Parti, önderlik, örgütlü çatışma vb. sorunlar üzerinde daha çok yoğunlaştığımız bu dönemde “seçilen yolun doğru bir yol olduğuna” inanan militan tipini yaratmak, örgütün tüm kademelerinde bu niteliksel sayıyı çoğaltmak, olanaksızlıkların, imkansızlıkların panzehiridir. Bitmeyen bir enerjinin açığa çıkarılmasıdır. Devrimci heyecanın, devrimci coşkunun ileri kitlelere de taşınmasıdır.

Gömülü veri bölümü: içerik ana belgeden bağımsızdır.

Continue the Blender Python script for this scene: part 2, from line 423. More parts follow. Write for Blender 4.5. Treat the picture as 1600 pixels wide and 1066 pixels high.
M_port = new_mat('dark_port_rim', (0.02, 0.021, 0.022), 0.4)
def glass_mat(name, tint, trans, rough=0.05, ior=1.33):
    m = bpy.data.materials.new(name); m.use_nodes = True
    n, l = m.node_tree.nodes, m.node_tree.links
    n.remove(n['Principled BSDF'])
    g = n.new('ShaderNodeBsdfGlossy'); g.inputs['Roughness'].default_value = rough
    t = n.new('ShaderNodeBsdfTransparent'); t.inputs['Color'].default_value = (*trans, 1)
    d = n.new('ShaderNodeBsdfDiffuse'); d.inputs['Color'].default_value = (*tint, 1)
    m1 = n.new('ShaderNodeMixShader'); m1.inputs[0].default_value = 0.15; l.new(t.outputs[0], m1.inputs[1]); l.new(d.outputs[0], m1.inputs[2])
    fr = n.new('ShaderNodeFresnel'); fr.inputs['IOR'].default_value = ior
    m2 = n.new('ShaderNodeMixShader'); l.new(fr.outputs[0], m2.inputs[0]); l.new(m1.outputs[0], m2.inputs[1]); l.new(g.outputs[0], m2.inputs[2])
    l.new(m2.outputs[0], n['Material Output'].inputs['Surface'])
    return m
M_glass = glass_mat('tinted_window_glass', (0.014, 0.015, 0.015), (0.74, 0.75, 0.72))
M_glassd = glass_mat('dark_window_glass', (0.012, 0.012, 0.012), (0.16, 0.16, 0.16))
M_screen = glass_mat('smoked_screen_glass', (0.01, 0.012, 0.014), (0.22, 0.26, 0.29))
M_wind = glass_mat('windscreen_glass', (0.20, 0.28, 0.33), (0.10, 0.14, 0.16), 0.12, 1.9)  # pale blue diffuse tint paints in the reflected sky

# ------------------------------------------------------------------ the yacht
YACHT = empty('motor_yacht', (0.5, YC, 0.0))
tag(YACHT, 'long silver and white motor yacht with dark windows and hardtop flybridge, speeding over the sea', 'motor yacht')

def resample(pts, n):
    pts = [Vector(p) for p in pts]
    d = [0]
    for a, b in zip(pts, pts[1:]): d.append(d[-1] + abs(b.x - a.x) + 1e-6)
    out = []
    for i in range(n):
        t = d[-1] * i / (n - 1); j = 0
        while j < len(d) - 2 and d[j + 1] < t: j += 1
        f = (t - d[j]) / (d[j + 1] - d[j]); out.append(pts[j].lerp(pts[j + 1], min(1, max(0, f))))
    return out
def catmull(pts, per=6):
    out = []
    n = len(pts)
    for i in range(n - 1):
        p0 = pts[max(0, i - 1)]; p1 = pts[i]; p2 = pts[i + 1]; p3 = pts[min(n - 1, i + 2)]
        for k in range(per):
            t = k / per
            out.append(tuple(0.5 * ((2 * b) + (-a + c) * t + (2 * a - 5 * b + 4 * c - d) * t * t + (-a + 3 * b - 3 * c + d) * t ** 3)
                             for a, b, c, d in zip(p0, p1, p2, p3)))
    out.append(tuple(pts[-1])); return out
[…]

Hem başka ülkelerin devrim tarihlerinde hem de sosyal ve ulusal kurtuluş mücadelesi yürüten partilerin tarihlerinde böylesi dönemler vardır. Bu dönemlerin iç ve dış koşullarını, yani süreçlerin tüm özgünlüklerini kavrayarak değerlendirmeler yapmalıyız. Aynı durum kendi tarihi tecrübelerimiz, bulunduğumuz coğrafya üzerinde mücadele yürüten devrimci ve yurtsever hareketlerin tarihlerinden öğrenme pratiği için de geçerlidir. Öğrenme konusundaki bilimsel yönte-mi-yaklaşımı kavramada yetkinleşmek, hataları asgari düzeye indirgemek, şematizmden önemli oranda kurtulmak anlamına gelir. Süreçleri bu bilinçle sorgularsak, işte o zaman nesnel koşullar bakımında dönemler arasında belli farklılıkların olduğunu göreceğiz. Göreceğimiz diğer önemli bir gerçek ise; hiçbir değerin, olanağın tepsi içinde sunulmadığı, onları elde etmek için yoğun bir emeğin verildiğidir.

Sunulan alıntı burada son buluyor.